O Palmeiras de volta ao passado
Erich Beting
Eu também chorei a bola na trave de Aguirregaray, no último minuto, naquele 0 a 0 contra a Ferroviária que tirou o Palmeiras da final do Campeonato Paulista de 1990. Mais do que isso, como torcedor que ainda flertava com os primeiros anos da paixão pelo futebol e pelo Verdão, chorei humilhado pelo bando que deixou o estádio do Pacaembu e partiu em direção ao Palestra Itália para quebrar a sala de troféus de um Palmeiras que completava seu 13º ano longe de qualquer conquista e de qualquer atuação digna de encher os olhos da torcida de alegria.
Pensei bastante antes de escrever esse texto. O problema não é assumir o time para o qual torço. Quem me conhece minimamente sabe bem qual é. A dúvida era saber se esperava ou não a partida contra o Grêmio, desta noite de quarta-feira, pela primeira semifinal da Copa Kia do Brasil. Seria maldoso e até oportunista criticar o clube depois de um resultado ruim. Da mesma forma, ficaria sem sentido, depois de um bom desempenho, olhar só o lado ruim de um time que pode estar próximo de uma final de campeonato. Qualquer que fosse a opção, o torcedor com certeza iria cair matando e provavelmente perderia o senso crítico, acreditando ou que eu não seria palmeirense, ou que estava a fim só de polemizar.
O fato é que o jogo do Palmeiras é, em grau de importância jornalística, bem menor que o grandioso Santos x Corinthians que abre as semis da Copa Santander Libertadores. Mas, para o interesse de torcedor, ele é infinitamente maior do que qualquer outro clássico que possa existir. Para o garoto de 10 anos de idade como eu já fui um dia, ele representa a chance de ver o time do coração começar o caminho para chegar a uma final de campeonato e, quem sabe, ganhar o tão sonhado título.
Só que, passado o momento nostálgico, o Grêmio x Palmeiras desta quarta-feira simboliza exatamente a regressão no tempo do Verdão. E, pior do que isso, não é uma volta aos bons tempos de infância.

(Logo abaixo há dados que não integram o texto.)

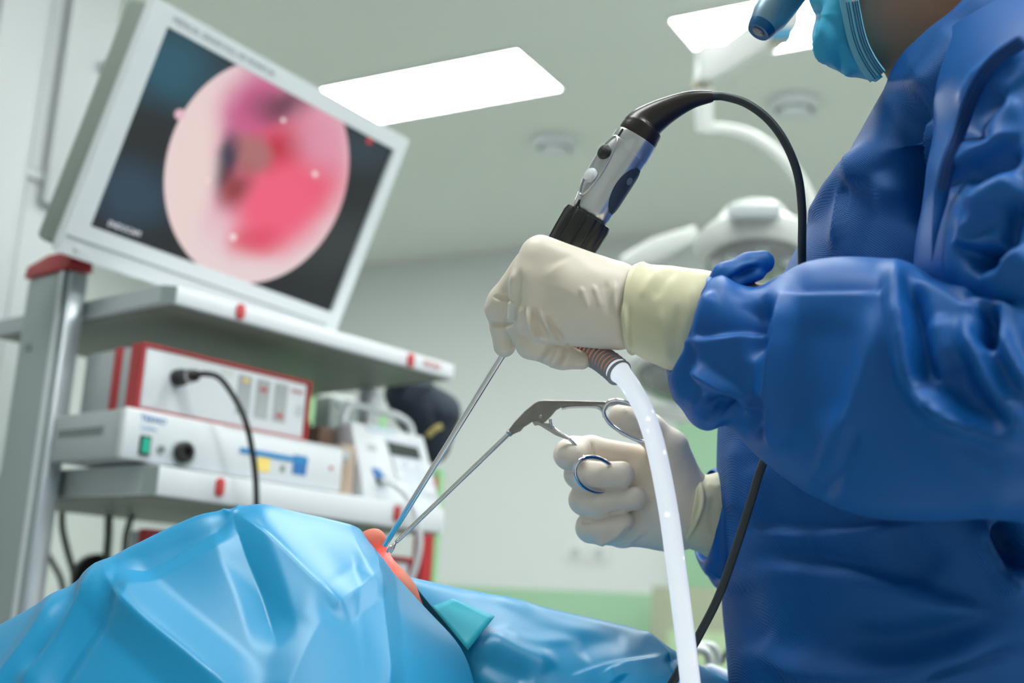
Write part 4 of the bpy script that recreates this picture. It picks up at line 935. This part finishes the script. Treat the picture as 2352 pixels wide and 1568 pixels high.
# rubber boot and cable
bp = cr([B_+ea*.0006, B_+ea*.006, P(1486, 282, DE-.004), P(1530, 254, DE-.006), P(1585, 230, DE-.008), P(1637, 221, DE-.01)], 10)
tt = np.linspace(0, 1, len(bp)); rad = np.interp(tt, [0, .12, .3, .45, .65, .85, .985, 1], [48, 48, 46, 38, 28, 19, 13.5, 12])*px
tube('boot', bp, rad, m_boot, es, 32)
dC = DE-.01
cpath = [P(1634, 221, dC), P(1665, 222, dC), P(1715, 238, dC-.003), P(1765, 275, dC-.005), P(1805, 330, dC-.006), P(1832, 400, dC-.004), P(1842, 480, dC), P(1842, 560, dC+.006), P(1842, 640, dC+.018), P(1840, 740, dC+.025), P(1828, 860, dC+.02), P(1795, 980, dC+.0), P(1752, 1065, dC-.005), P(1722, 1160, dC-.005), P(1690, 1260, dC-.005), P(1650, 1370, dC-.01), P(1610, 1450, dC-.01), P(1560, 1540, dC-.01), P(1500, 1640, dC)]
tube('camera_cable', cr(cpath, 10), 9.8*px, m_cable, es, 16)
# telescope rod through the hand into the nose
TIP = P(884, 1252, .985)
R0 = P(1322, 560, DE); R1 = P(1175, 783, .935)
tele = thing('endoscope', TIP, 'long polished rod endoscope running from the left glove into the nostril', 'endoscope')
lathe('shaft', R1, unit(TIP-R1), [(-.01, .0024), (.0, .0024), (np.linalg.norm(TIP-R1), .0023)], m_chrome, tele, 24)
lathe('sheath', R0, unit(R1-R0), [(0, .009), (.03, .009), (.036, .005), (np.linalg.norm(R1-R0)-.012, .004), (np.linalg.norm(R1-R0)-.004, .0036), (np.linalg.norm(R1-R0)+.001, .0026)], m_steel, tele, 28)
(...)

O Palmeiras consegue o feito de chegar a uma semifinal de uma competição nacional em crise. Sem sustos dentro de campo, o time alcançou um feito que não conseguia havia mais de dez anos. E, assustadoramente fora dele, não consegue ter calma para trabalhar às vésperas de um momento decisivo como o desta semana que começa às 21h50 em Porto Alegre.
O caso da vez é o sequestro-relâmpago que deve ocasionar a saída de Valdívia, um dos astros recentes do clube. No dia que antecedeu o primeiro confronto decisivo contra o Grêmio, nada de falar em preparação da equipe, mas a preocupação foi dar explicações sobre a evidente saída do camisa 10 que, é justo dizer, pouco fez pelo time desde que voltou, no ano passado.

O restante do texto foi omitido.